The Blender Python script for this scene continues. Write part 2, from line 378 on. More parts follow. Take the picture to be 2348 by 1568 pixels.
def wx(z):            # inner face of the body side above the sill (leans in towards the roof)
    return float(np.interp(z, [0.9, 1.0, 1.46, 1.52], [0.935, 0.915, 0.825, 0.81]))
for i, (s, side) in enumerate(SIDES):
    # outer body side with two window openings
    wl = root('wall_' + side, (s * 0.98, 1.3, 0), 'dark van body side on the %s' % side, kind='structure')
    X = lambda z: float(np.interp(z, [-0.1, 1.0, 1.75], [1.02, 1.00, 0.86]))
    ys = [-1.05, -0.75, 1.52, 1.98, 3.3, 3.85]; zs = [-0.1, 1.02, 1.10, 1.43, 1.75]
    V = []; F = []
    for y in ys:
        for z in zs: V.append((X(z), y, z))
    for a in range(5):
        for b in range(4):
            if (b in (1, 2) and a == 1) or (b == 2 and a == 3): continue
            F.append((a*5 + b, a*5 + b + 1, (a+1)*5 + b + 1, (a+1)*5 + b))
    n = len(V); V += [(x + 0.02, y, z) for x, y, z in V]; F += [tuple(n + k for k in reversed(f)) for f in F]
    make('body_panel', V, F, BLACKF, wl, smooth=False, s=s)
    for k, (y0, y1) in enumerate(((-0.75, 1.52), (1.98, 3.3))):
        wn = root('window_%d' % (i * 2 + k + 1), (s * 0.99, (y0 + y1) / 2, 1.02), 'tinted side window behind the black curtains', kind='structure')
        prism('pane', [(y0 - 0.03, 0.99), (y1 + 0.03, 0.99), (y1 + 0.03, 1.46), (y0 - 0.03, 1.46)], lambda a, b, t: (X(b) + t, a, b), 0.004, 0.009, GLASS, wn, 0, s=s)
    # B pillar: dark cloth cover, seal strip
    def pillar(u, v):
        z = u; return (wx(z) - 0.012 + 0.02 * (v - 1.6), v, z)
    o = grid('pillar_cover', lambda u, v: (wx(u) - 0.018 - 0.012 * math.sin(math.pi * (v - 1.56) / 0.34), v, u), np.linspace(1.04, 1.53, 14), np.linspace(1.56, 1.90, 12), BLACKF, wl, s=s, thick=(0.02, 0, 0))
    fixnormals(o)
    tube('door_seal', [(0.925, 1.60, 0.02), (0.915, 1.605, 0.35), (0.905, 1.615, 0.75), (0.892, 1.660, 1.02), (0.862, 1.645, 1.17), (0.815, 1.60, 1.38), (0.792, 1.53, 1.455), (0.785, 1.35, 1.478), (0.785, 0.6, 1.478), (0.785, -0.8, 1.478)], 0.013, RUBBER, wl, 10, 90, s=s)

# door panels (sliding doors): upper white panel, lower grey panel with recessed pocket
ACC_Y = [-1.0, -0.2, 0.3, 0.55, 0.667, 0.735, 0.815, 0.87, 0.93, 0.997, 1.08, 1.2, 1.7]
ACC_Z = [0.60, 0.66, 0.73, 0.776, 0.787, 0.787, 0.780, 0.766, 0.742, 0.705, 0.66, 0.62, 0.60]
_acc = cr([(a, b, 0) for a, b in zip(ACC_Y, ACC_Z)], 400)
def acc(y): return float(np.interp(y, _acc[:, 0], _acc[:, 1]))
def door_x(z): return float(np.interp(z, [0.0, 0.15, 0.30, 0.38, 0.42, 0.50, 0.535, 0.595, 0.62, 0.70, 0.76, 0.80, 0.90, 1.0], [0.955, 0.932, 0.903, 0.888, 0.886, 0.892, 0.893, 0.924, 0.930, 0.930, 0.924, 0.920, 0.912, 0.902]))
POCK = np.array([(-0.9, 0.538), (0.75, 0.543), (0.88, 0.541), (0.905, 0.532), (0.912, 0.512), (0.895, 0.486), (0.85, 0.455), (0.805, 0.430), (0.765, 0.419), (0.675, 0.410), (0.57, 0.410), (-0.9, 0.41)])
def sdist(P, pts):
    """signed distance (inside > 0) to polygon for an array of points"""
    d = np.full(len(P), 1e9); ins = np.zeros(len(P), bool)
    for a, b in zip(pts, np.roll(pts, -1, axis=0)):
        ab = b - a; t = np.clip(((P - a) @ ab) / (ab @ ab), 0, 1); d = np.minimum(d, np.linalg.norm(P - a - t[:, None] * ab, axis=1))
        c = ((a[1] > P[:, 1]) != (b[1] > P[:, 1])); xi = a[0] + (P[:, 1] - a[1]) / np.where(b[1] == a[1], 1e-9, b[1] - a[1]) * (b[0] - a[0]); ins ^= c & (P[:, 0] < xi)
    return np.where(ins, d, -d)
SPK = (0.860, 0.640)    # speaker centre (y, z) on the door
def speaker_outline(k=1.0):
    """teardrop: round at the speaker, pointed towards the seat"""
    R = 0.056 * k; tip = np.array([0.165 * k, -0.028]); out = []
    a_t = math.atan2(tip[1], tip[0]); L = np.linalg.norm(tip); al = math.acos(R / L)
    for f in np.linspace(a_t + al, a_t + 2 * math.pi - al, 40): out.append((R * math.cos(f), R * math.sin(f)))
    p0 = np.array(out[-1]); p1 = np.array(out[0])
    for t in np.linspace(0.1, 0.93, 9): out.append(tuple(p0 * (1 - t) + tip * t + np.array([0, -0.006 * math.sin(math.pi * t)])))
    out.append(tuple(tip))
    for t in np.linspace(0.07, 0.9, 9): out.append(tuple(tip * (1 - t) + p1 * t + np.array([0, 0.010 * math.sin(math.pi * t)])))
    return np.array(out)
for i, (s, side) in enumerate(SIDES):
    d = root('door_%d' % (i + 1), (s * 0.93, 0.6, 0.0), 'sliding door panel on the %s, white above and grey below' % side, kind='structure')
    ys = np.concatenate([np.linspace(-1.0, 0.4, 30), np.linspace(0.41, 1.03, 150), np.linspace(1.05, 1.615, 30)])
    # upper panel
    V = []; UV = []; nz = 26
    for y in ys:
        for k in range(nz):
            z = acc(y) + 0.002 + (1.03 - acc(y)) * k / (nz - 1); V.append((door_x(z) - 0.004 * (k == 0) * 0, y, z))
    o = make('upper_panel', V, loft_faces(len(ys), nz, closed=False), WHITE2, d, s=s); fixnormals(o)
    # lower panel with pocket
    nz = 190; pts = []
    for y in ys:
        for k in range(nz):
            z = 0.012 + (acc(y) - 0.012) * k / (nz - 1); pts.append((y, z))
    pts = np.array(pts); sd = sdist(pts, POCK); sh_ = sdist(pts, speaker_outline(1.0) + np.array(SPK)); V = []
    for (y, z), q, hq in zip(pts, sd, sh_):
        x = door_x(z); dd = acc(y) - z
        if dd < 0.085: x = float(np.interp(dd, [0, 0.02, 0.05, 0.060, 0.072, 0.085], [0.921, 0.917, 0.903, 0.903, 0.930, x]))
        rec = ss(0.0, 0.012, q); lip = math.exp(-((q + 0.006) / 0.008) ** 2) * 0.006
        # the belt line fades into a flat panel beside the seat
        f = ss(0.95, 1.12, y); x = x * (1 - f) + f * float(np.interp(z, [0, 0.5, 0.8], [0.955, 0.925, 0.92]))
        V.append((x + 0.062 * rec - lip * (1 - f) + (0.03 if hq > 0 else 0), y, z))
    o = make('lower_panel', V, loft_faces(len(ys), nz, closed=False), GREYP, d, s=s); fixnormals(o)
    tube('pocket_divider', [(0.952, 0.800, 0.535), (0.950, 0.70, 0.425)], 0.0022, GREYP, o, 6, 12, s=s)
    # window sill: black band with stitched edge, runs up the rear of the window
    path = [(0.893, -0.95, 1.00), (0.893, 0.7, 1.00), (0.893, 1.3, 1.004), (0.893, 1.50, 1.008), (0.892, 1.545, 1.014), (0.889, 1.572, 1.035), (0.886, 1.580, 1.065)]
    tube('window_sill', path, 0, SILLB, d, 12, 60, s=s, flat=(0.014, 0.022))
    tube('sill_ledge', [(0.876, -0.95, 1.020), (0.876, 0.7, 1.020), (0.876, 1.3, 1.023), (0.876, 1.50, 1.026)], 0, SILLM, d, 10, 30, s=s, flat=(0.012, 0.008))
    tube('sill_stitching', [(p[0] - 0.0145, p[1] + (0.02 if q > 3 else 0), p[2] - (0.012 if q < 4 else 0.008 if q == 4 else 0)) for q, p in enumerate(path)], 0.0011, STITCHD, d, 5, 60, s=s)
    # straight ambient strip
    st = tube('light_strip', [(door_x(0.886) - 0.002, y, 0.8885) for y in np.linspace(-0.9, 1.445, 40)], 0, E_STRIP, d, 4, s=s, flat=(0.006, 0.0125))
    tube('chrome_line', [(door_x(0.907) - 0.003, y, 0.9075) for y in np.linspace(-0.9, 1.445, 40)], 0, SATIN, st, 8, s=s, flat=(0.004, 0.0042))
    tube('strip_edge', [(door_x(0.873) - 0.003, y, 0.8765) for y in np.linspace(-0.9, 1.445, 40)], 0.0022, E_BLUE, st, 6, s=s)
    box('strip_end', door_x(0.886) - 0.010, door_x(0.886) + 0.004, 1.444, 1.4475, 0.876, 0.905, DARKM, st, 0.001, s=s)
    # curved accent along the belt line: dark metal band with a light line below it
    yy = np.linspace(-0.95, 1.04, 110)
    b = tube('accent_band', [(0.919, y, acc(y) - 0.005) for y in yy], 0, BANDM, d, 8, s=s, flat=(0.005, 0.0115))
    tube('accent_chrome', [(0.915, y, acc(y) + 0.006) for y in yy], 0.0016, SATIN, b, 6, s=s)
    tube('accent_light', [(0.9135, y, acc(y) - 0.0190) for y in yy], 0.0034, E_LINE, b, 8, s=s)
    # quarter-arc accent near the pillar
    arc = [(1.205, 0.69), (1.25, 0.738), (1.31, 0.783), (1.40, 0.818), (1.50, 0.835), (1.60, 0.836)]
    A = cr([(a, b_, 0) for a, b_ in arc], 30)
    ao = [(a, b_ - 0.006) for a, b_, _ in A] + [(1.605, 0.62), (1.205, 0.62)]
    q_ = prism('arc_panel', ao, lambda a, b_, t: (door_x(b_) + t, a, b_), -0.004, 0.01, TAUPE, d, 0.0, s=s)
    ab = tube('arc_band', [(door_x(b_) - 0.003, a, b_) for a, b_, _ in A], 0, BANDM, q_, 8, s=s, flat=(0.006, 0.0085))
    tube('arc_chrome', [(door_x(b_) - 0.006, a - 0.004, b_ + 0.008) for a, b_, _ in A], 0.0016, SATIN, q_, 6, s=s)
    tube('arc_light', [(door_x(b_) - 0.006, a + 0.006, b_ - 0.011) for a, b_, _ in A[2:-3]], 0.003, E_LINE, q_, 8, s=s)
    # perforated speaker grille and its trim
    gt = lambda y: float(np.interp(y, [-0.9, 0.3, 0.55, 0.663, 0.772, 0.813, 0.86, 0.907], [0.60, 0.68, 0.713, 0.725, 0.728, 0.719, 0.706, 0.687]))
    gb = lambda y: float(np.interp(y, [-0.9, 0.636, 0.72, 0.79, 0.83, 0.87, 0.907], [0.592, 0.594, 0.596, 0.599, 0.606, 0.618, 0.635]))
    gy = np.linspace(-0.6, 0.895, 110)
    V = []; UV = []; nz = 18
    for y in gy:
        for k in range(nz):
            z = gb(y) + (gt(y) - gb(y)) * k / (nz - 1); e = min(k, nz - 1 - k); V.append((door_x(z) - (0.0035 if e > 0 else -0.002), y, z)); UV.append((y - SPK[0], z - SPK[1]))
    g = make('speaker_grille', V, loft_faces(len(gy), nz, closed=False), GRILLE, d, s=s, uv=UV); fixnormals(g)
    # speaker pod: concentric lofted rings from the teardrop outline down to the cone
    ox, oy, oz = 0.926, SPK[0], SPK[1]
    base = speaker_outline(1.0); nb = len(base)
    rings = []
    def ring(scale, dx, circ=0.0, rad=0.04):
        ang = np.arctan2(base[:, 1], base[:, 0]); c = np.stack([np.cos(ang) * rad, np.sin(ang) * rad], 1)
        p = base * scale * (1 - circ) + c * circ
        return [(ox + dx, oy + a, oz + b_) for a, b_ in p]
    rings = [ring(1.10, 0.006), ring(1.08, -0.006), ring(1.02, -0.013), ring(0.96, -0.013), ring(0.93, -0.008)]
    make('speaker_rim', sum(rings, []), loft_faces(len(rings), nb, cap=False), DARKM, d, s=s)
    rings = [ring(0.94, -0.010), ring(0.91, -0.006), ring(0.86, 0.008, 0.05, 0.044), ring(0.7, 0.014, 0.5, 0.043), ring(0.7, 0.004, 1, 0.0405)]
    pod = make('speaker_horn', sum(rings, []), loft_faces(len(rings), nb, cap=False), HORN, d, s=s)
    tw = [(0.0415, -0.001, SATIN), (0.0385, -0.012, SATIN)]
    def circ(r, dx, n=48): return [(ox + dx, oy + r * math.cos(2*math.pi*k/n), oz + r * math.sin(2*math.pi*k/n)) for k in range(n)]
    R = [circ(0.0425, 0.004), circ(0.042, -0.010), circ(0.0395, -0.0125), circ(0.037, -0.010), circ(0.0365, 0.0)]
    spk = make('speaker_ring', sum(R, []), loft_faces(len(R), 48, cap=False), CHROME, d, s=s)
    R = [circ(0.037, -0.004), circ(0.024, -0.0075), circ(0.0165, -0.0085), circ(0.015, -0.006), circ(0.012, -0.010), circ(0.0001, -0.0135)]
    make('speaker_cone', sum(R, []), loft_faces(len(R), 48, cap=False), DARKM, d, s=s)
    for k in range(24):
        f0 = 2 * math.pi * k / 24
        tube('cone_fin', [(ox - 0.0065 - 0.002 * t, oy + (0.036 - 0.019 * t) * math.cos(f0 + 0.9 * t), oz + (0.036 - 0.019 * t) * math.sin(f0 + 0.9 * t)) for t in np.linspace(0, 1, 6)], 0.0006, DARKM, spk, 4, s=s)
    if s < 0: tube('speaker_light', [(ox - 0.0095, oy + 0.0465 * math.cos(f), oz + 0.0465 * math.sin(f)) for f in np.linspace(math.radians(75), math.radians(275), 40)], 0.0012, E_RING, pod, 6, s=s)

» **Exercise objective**
Where a line holds "from", copy it out.

» **Reply to the exercise**
The Blender Python script for this scene continues. Write part 2, from line 378 on. More parts follow. Take the picture to be 2348 by 1568 pixels.
    # speaker pod: concentric lofted rings from the teardrop outline down to the cone